First, life
is competition. Here is Will and Ariel Durant in their 1968 book: Lessons of History
“Competition
is not only the life of trade, it is the trade of life – peaceful when food
abounds, violent when the mouths outrun the food”
I have
met folks who have repudiated competition, at almost every level. “I dislike
competition” so they will say. Even more ridiculous, “I don’t compete”. As if
nature request an opinion to make her decisions. The pith is, whether you like
it or otherwise, you are in for a great deal of competition, long before you
are conceived: remember, the races of the spermatozoa is an upstream one.
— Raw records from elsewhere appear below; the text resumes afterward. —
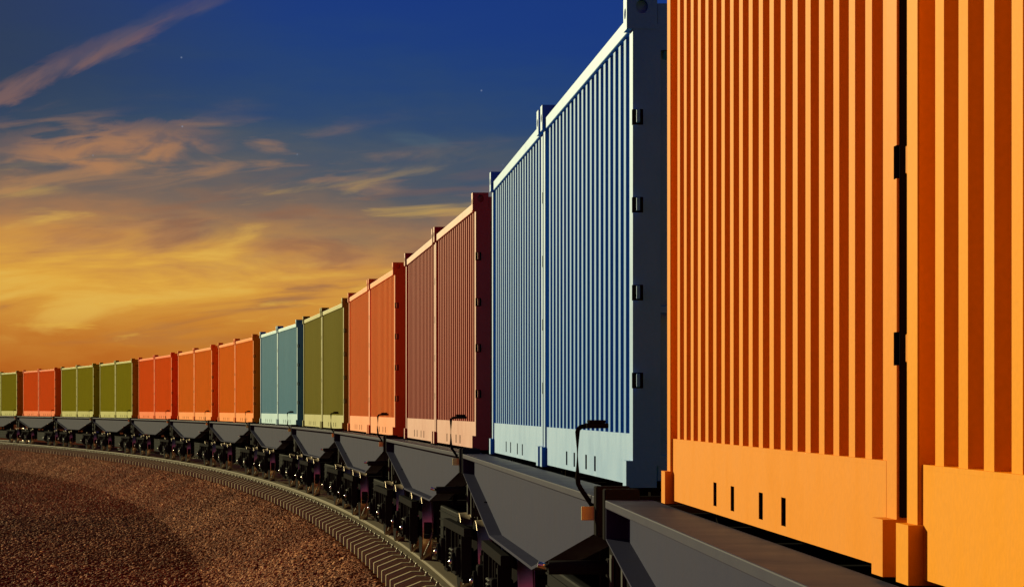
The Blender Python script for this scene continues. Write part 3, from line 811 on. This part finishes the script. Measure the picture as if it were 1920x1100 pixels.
# a few early stars
vo = N.new('ShaderNodeTexVoronoi'); vo.voronoi_dimensions = '2D'; vo.inputs['Scale'].default_value = 0.55; L.new(comb(az, el), vo.inputs['Vector'])
st = mth('MULTIPLY', rng_(vo.outputs['Distance'], 0.012, 0.006), rng_(el, 4.2, 5.2))
sx = N.new('ShaderNodeSeparateColor'); L.new(vo.outputs['Color'], sx.inputs[0])
st = mth('MULTIPLY', st, mth('GREATER_THAN', sx.outputs[0], 0.45))
sky = mix(mth('MULTIPLY', st, 0.35), sky, srgb(150, 165, 190))
hi_ = N.new('ShaderNodeHueSaturation'); L.new(sky, hi_.inputs['Color']); L.new(rng_(el, 9.0, 35.0, 1.0, 0.62), hi_.inputs['Value']); sky = hi_.outputs[0]
bg = N.new('ShaderNodeBackground'); L.new(sky, bg.inputs['Color']); bg.inputs['Strength'].default_value = 0.82
# physically based dusk light on top of the clouds
ns = N.new('ShaderNodeTexSky'); ns.sky_type = 'NISHITA'; ns.sun_disc = False
ns.sun_elevation = math.radians(SUN_EL); ns.sun_rotation = math.radians(-SUN_AZ)
b2 = N.new('ShaderNodeBackground'); L.new(ns.outputs[0], b2.inputs['Color']); b2.inputs['Strength'].default_value = 0.0004
ad = N.new('ShaderNodeAddShader'); L.new(bg.outputs[0], ad.inputs[0]); L.new(b2.outputs[0], ad.inputs[1])
out = N.new('ShaderNodeOutputWorld'); L.new(ad.outputs[0], out.inputs[0])

ld = bpy.data.lights.new('sun', 'SUN'); ld.energy = 5.0; ld.angle = math.radians(0.6); ld.color = (1.0, 0.90, 0.46)
so = bpy.data.objects.new('sun', ld); COL.objects.link(so)
a, e = math.radians(SUN_AZ), math.radians(SUN_EL)
d = Vector((-math.sin(a)*math.cos(e), math.cos(a)*math.cos(e), math.sin(e)))      # towards the sun
so.rotation_euler = d.to_track_quat('Z', 'Y').to_euler(); so.location = (-20, 30, 30)

# ------------------------------------------------------------------ camera
cd = bpy.data.cameras.new('camera'); cam = bpy.data.objects.new('camera', cd); COL.objects.link(cam)
cam.location = (0, 0, EYE); cam.rotation_euler = (math.radians(90), 0, 0)
cd.sensor_width = 36; cd.lens = 36*5800/1920; cd.shift_y = (765.7-550)/1920
cd.clip_start = 0.1; cd.clip_end = 20000
scn.camera = cam
scn.view_settings.view_transform = 'Standard'; scn.view_settings.look = 'None'
scn.view_settings.exposure = 0.25; scn.view_settings.gamma = 1
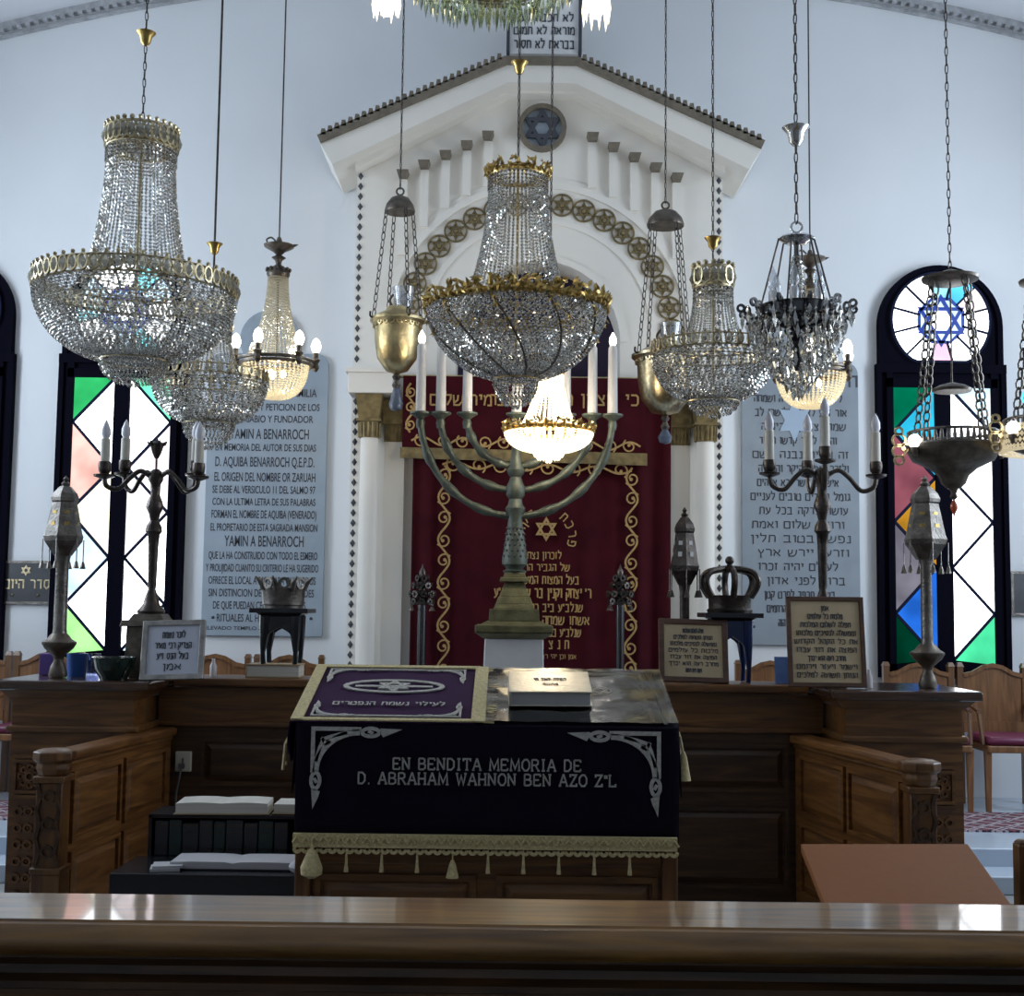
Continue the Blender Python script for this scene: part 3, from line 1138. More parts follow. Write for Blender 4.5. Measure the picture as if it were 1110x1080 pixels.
def scroll(mb, p0, p1, n, amp, w, y, flip=1):
    """running-wave scroll with a curl in each bay"""
    a, b = Vector(p0), Vector(p1)
    d = (b - a)
    L = d.length
    t = d.normalized()
    nn = Vector((-t.y, t.x))
    pts = []
    for i in range(n * 12 + 1):
        s = i / 12
        pts.append(tuple(a + t * (L * i / (n * 12)) + nn * (amp * sin(pi * s) * flip)))
    mb.ribbon(pts, w, y - .004, y + .004)
    for k in range(n):
        sg = (1 if k % 2 == 0 else -1) * flip
        c = a + t * (L * (k + .5) / n) + nn * (sg * amp * .05)
        sp = []
        R = L / n * .36
        for i in range(19):
            q = i / 18
            ang = q * 2.1 * pi + (pi if sg < 0 else 0)
            rr = R * (1 - q * .82)
            sp.append(tuple(c + t * (rr * cos(ang + 2.2)) * 1.0 + nn * (rr * sin(ang + 2.2))))
        mb.ribbon(sp, w * .8, y - .005, y + .003)
        mb.lathe([(w * .9, 0), (w * .9, .006)], 8, X=XF((sp[-1][0], y, sp[-1][1]), rx=pi / 2))


sc = MB()
scroll(sc, P2 := (at(482, 505, CY).x - cmid, zpx(505, 482, CY) - zbot), (at(480, 760, CY).x - cmid, zpx(760, 480, CY) - zbot), 11, .042, .0145, -.032)
sc.build('gold_scrollwork', M['goldthread'], curt, smooth=0)
sc = MB()
scroll(sc, (at(685, 508, CY).x - cmid, zpx(508, 685, CY) - zbot), (at(682, 760, CY).x - cmid, zpx(760, 682, CY) - zbot), 11, .042, .0145, -.032, -1)
sc.build('gold_scrollwork', M['goldthread'], curt, smooth=0)
sc = MB()
scroll(sc, (vx0 + .07, vz0 + .11), (vx1 - .04, vz0 + .085), 11, .03, .0135, -.078)
scroll(sc, (vx0 + .06, vz0 + .17), (vx0 + .06, H - .05), 3, .03, .0135, -.078)
scroll(sc, (vx0 + .3, vz0 - .06), (vx1 - .1, vz0 - .09), 8, .025, .014, -.04)
sc.build('valance_scrollwork', M['goldthread'], val, smooth=0)
sx, sz = at(592, 575, CY).x - cmid, zpx(574, 592, CY) - zbot
st = MB()
st.star((sx, sz), K(11, CY), K(2.4, CY), -.036, -.026)
st.build('embroidered_star', M['goldthread'], curt, smooth=0)


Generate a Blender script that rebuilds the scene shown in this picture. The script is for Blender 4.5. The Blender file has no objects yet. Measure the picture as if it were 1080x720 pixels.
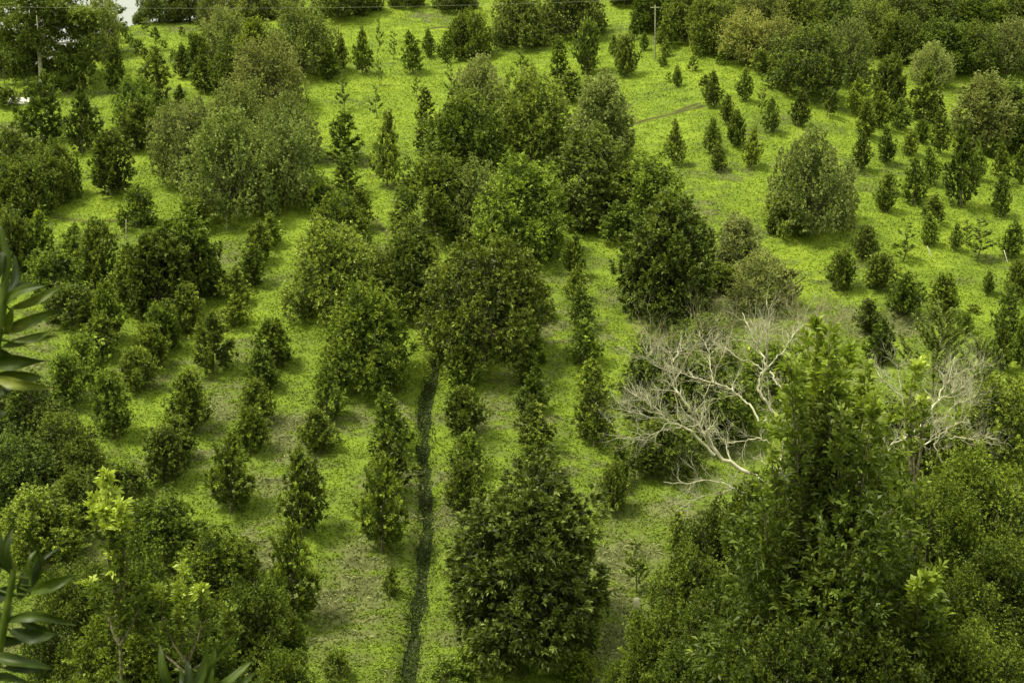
import bpy, math, random
import numpy as np
from mathutils import Vector, Matrix

# ------------------------------------------------------------------ camera, world, sun, exposure
scene = bpy.context.scene
PITCH = 10.0                      # degrees below the horizontal
F = 1500.0                        # focal length in photo pixels (1080 wide)
cam_data = bpy.data.cameras.new('camera')
cam = bpy.data.objects.new('camera', cam_data)
scene.collection.objects.link(cam)
cam_data.sensor_width = 36.0
cam_data.lens = 50.0
cam_data.clip_start = 0.05
cam_data.clip_end = 4000.0
cam.location = (0, 0, 0)
cam.rotation_euler = (math.radians(90 - PITCH), 0, 0)
cam_data.dof.use_dof = True
cam_data.dof.focus_distance = 55.0
cam_data.dof.aperture_fstop = 17.0
scene.camera = cam

SUN_EL, SUN_AZ = 64.0, -105.0        # azimuth: from the upper left, slightly behind the slope
world = bpy.data.worlds.new('World')
scene.world = world
world.use_nodes = True
wn, wl = world.node_tree.nodes, world.node_tree.links
wn.clear()
w_out = wn.new('ShaderNodeOutputWorld')
w_bg = wn.new('ShaderNodeBackground')
w_bg.inputs['Strength'].default_value = 0.12
sky = wn.new('ShaderNodeTexSky')
sky.sky_type = 'NISHITA'
sky.sun_disc = False
sky.sun_elevation = math.radians(SUN_EL)
sky.sun_rotation = math.radians(SUN_AZ)
sky.altitude = 300
w_mix = wn.new('ShaderNodeMix'); w_mix.data_type = 'RGBA'
w_mix.inputs[0].default_value = 0.93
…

I
applied to a PhD program at the MIT last fall, I thought I had a chance, and
maybe I was right. But here is the reply I got:
“You a
very fine candidate but due to copious amount of applications, we could not
grant you an admission”
Well,
that’s probably how an African young man ‘competes’ with a “Lui Chi Tang” in
faraway Asia or a nerd from an ivy league. Don’t be fooled life is replete with
competition.
Second,
life is a selection:
“We are
all born unfree and unequal: subject to our physical and psychological
heredity, and to the customs and traditions of our group; diversely endowed in
health and strength, in mental capacity and qualities of character”
Well,
what’s is the odd of you being “successful” if you are born in the US versus a
sub-Sahara African country. Or what is the odd of you becoming rich if you
are born into a family of billionaires? High right? However, this is not to
imply that once you are born poor you remain so. On the contrary, life is also replete
of improbable success stories, albeit a deviation from the norm.
Third,
life must breed: Durants wrote:
“Nature
has no use for organisms, variations, or groups that cannot reproduce
abundantly. She has a passion for quantity as a prerequisite to the selection
of quality”
I
remembered my social studies tutor in high school made us memorize functions of
humans, and guess what number 1 on the list was: PROCREATION!